The first two books I read after having Rose, when my concentration was totally shot, were Tina Fey's Bossypants and True Grit by Charles Portis. Loved them both!
Literary Buffistas 3: Don't Parse the Blurb, Dear.
There's more to life than watching Buffy the Vampire Slayer! No. Really, there is! Honestly! Here's a place for Buffistas to come and discuss what it is they're reading, their favorite authors and poets. "Geez. Crack a book sometime."
Everything by T. Kingfisher is great, as is everything under her other name, Ursula Vernon. I got my niece the first of the Hamster Princess books last week, and she's racing through it.
A lot of Robin McKinley's stuff, especially the earlier stuff, is pretty light going, if you haven't read it before. (Except Deerskin.)
Clifford Simak's Goblin Reservation is on my BookBub mailing for $1.99! Now to figure out how to get personal backups so I'm not dependent on Amazon being willing to keep downloading it to me.
OK, I have wrapped back around to Gentleman Jole and the Red Queen and that was absolutely worthwhile. I think I need to circle back once again and hit the Borders of Infinity (because the description in the timeline of the framing story is an itch in my brain even though I have read the individual novellas) and Barrayar (because I need recheck any references to Abelard, I'm sure I'm forgetting something and it is driving me up a wall).
I have really enjoyed immersing myself in this 'verse. One of the things I love are the casual references to Baba Yaga and magicians who keep their hearts in boxes and whatnot, but it wasn't until this read-through that I made a connection between Ivan-that-idiot and the Ivan the Idiot subgenre of fairy tales. More of a reference than a parallel, but a nice sharp click for the slavic brainstem. Barrayar is good for that, I find.
It's been interesting seeing what I remember. I read most of the stories as they came out, although there were one or two books that I know I decided not to read because of where my head was at the time, and a few more that I think I missed because I was confused by the publication of the omnibuses. There are also some that I am sure I read when they came out but remember only pieces of and/or remember wrong (interspersed with virtual word-forward recall some scenes). It's weird. And educational? Maybe. Miles has aged literarily as I have in reality in the same way that Harry Potter did more famously for younger folk. It makes for a ...thoughtful reread.

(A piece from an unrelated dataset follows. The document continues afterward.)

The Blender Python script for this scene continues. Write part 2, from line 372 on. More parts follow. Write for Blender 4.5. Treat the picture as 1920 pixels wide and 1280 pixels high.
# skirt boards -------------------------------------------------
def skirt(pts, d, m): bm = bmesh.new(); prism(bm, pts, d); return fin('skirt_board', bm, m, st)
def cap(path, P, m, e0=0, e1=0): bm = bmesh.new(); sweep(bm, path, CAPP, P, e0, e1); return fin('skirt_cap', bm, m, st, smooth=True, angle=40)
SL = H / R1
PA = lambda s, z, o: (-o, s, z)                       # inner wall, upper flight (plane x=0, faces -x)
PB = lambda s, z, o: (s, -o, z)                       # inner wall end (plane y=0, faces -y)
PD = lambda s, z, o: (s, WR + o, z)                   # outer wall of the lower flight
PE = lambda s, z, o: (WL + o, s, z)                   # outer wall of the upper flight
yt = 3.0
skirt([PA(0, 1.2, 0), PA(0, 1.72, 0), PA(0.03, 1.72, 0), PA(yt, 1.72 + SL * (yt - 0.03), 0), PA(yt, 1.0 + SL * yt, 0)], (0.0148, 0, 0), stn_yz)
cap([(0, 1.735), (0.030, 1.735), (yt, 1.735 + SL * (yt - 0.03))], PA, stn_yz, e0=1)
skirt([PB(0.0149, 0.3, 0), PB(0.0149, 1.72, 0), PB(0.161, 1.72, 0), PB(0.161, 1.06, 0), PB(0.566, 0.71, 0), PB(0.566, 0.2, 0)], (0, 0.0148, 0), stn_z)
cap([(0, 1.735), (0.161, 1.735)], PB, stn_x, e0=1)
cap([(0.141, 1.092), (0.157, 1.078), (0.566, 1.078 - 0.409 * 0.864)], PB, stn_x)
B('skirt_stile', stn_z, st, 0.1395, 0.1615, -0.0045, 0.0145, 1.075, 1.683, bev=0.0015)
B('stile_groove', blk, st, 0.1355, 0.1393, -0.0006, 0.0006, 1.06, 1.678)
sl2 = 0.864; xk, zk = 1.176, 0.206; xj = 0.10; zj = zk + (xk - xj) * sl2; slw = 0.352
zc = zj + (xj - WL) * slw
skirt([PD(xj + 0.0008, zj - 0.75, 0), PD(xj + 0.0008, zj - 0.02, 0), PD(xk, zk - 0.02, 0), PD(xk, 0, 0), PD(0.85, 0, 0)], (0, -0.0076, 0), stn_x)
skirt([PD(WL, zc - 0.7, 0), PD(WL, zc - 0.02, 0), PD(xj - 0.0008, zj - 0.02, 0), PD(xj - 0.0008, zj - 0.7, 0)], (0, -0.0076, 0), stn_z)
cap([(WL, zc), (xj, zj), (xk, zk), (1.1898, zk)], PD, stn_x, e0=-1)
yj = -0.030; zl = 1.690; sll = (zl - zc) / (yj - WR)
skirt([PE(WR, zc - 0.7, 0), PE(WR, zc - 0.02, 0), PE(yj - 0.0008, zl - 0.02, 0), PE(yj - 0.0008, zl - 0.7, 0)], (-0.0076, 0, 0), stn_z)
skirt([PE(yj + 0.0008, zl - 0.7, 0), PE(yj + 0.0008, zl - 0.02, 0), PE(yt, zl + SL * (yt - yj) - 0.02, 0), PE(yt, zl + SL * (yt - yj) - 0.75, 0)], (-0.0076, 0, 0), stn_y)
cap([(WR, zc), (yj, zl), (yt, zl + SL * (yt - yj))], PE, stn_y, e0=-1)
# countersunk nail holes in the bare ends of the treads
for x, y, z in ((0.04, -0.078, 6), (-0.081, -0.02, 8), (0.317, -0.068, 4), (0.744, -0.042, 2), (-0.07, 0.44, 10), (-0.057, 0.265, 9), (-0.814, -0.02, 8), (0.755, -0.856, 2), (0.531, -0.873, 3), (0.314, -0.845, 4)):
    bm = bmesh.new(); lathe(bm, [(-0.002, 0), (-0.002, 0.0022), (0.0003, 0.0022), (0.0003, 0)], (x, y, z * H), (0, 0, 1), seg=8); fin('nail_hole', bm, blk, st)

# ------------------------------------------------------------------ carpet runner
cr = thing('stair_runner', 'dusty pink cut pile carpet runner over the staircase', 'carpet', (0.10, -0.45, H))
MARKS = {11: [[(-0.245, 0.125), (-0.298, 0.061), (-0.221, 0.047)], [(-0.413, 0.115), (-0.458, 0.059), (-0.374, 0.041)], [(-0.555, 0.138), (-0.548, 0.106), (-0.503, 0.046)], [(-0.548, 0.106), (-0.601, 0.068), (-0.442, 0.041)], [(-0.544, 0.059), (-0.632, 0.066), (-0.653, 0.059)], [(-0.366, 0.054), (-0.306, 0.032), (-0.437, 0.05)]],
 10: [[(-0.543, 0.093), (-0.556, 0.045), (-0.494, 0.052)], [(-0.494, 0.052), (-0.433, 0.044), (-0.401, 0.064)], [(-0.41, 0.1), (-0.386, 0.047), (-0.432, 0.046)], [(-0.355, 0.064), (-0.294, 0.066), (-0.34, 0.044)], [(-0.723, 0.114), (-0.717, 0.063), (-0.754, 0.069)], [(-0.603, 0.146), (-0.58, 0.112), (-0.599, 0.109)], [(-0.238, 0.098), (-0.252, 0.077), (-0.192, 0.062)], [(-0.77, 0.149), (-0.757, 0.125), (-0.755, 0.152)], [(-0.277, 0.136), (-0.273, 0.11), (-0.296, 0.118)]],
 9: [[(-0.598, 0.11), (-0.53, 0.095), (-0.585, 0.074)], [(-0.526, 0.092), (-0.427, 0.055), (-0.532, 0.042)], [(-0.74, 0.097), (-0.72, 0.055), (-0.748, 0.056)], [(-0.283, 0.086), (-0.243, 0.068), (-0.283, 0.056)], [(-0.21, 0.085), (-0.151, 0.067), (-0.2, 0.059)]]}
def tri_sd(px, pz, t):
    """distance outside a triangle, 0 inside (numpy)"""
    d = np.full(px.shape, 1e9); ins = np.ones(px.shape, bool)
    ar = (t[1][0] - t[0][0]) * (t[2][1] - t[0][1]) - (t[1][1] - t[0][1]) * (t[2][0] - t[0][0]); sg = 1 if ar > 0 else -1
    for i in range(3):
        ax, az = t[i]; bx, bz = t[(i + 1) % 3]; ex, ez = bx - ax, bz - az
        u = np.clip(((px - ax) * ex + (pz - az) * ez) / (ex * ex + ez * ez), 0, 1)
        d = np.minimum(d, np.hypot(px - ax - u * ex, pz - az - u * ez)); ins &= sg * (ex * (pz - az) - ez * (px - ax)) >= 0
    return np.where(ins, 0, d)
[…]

Also, there is a set of stories wherein the hero gets saddled with some hangers-on who always hungry or always thirst or some other problematic thing but then when the hero is in the midst of his three-impossible-things quest those guys come in handy. Mark reminds me of those.
Poor Mark. I worry about him still.
And I'm still on The Vor Game! I should step up my reading, apparently.
I kind of neglected everything else I had going on for a while to read. I don't exactly regret it, but I can't responsibly recommend it.
I wouldn't mind getting a little more detail about what Mark is up to and how he's doing these days. Although I also wouldn't mind if the next book jumps 10-20 years into the future with an entirely new POV. There are a lot of threads that could get super interesting down the road if she picks them up again.
Just finished Kate Atkinson's Life After Life. I'm in love with Ursula Todd and Atkinson's incredible voice. Going to reserve A God in Ruins at the library today.
I had to hold off on reading some of the later Vor books, because of plot points that rubbed a bit too close to things that were happening in my own life. But I think I've developed enough of an emotional callus that I can pick them up and then enjoy the Red Queen now.